PROVIDED MATERIAL
.....

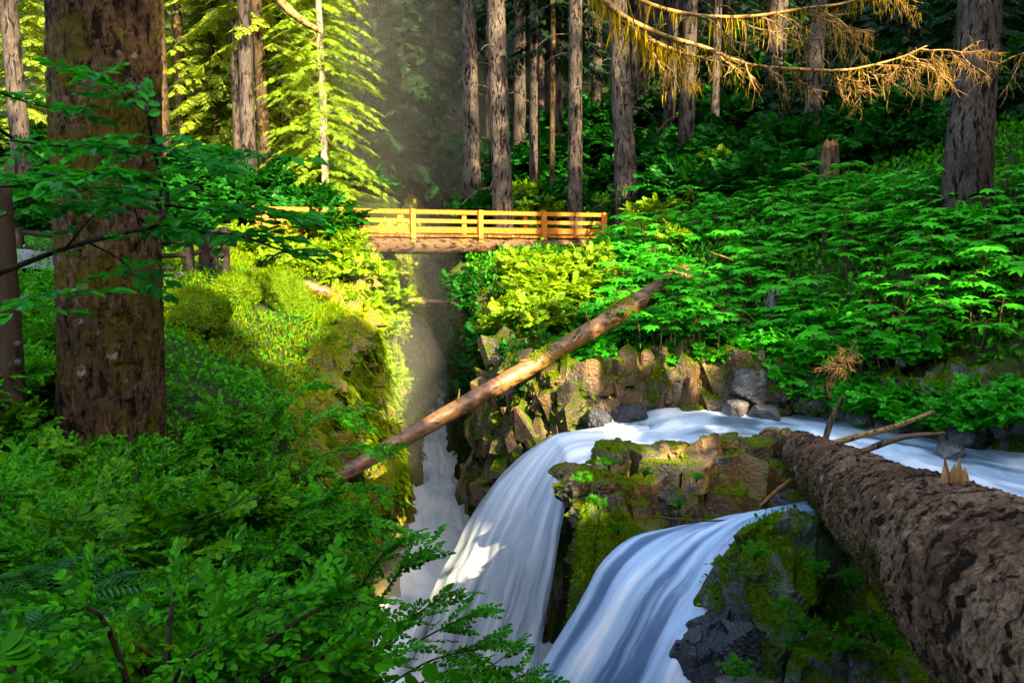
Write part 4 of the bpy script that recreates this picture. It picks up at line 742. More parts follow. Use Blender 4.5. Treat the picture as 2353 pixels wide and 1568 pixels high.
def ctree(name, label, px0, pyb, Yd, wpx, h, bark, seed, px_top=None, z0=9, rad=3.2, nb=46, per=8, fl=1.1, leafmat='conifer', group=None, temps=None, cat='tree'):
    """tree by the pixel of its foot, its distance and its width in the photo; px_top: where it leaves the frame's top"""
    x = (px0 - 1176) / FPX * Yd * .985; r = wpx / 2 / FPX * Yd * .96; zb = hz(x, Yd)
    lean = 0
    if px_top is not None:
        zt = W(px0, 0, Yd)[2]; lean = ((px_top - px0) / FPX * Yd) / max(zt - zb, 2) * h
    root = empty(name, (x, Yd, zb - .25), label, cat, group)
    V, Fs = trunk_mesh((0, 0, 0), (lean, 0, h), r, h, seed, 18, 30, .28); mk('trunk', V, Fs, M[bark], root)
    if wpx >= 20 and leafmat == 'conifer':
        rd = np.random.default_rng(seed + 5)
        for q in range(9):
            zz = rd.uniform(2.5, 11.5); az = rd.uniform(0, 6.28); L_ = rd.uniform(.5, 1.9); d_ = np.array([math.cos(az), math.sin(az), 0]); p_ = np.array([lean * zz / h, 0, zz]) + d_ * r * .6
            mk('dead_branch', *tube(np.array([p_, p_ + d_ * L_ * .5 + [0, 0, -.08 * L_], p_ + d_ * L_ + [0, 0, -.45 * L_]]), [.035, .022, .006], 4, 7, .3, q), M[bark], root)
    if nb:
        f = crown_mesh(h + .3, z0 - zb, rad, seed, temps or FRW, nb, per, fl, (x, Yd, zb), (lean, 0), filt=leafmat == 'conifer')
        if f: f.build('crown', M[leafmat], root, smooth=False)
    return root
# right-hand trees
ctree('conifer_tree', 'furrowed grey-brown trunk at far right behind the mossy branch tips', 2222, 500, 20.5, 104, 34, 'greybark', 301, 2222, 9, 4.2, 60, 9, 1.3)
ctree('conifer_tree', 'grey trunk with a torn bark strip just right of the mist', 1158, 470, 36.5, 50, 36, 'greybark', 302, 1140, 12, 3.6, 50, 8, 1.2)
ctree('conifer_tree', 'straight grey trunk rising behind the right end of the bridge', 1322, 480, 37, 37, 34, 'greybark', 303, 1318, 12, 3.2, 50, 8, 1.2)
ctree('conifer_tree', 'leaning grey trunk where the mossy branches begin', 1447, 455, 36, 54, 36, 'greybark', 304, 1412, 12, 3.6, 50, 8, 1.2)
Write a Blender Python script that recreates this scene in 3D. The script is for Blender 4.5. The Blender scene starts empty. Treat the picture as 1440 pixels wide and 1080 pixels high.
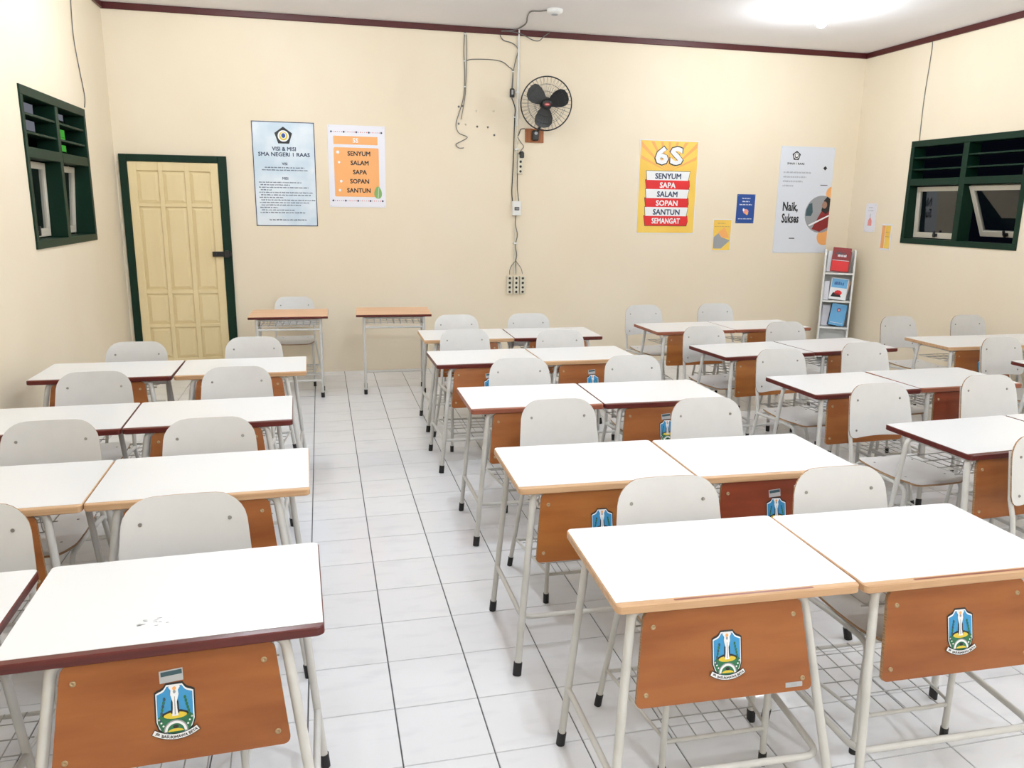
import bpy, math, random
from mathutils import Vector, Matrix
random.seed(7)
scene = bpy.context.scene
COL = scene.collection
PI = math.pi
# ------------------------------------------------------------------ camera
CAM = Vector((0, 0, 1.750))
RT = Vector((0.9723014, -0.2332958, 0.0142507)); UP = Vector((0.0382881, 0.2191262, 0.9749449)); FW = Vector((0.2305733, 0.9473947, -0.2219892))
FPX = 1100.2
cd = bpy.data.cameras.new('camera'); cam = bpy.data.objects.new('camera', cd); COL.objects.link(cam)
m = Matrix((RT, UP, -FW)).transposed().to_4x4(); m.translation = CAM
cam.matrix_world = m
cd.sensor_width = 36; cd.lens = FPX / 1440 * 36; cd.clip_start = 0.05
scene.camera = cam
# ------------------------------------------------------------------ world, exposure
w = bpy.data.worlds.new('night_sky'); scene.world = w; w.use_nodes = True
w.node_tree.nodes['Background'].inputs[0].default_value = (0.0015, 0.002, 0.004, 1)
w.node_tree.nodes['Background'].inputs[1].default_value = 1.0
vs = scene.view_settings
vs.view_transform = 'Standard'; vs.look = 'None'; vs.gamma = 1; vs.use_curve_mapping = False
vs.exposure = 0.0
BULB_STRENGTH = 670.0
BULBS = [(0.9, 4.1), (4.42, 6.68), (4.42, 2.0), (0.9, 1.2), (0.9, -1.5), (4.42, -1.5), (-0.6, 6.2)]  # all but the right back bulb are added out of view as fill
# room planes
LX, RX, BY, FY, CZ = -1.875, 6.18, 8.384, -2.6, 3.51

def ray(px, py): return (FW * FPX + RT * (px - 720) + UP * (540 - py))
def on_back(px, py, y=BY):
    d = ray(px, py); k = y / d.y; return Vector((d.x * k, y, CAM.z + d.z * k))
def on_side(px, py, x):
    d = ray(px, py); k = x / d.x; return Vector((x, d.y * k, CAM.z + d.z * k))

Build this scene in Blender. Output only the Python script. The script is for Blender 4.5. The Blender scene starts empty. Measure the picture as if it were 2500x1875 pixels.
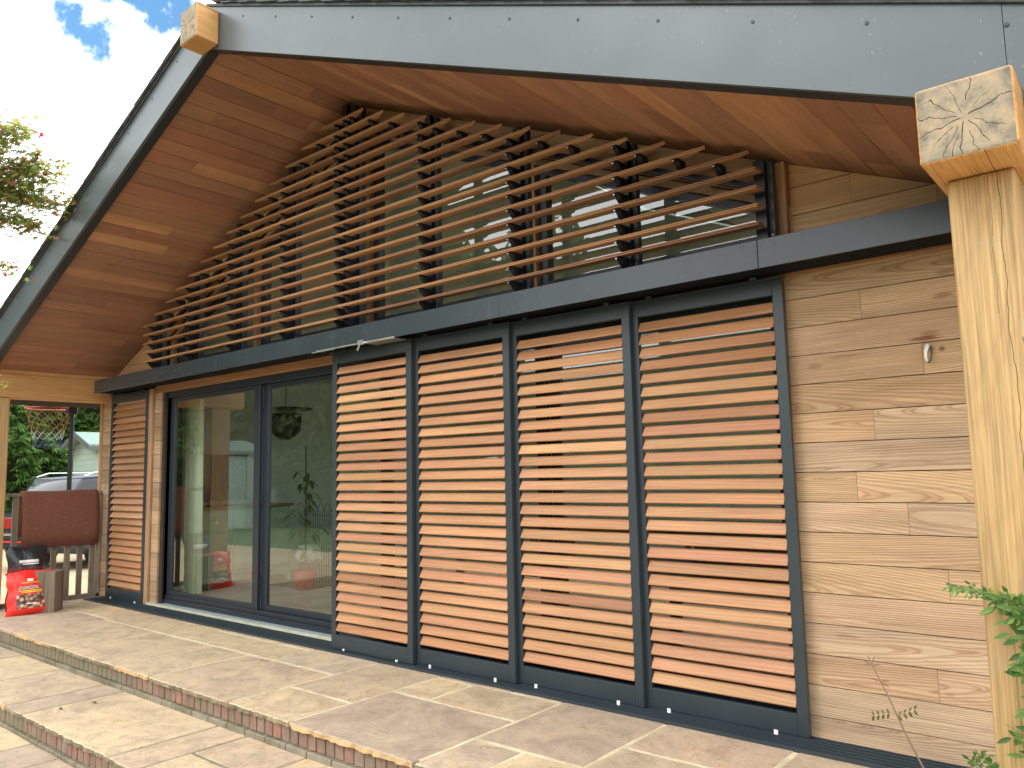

.....

GOAL OF THE EXERCISE
In the records, locate each line holding the string "Python" and copy it.

RESULT FOR THIS EXERCISE
Write a Blender Python script that recreates this scene in 3D. The script is for Blender 4.5. The Blender scene starts empty. Treat the picture as 1440 pixels wide and 1080 pixels high.
Build this scene in Blender. Output only the Python script. The script is for Blender 4.5. The Blender scene starts empty. Measure the picture as if it were 2500x1875 pixels.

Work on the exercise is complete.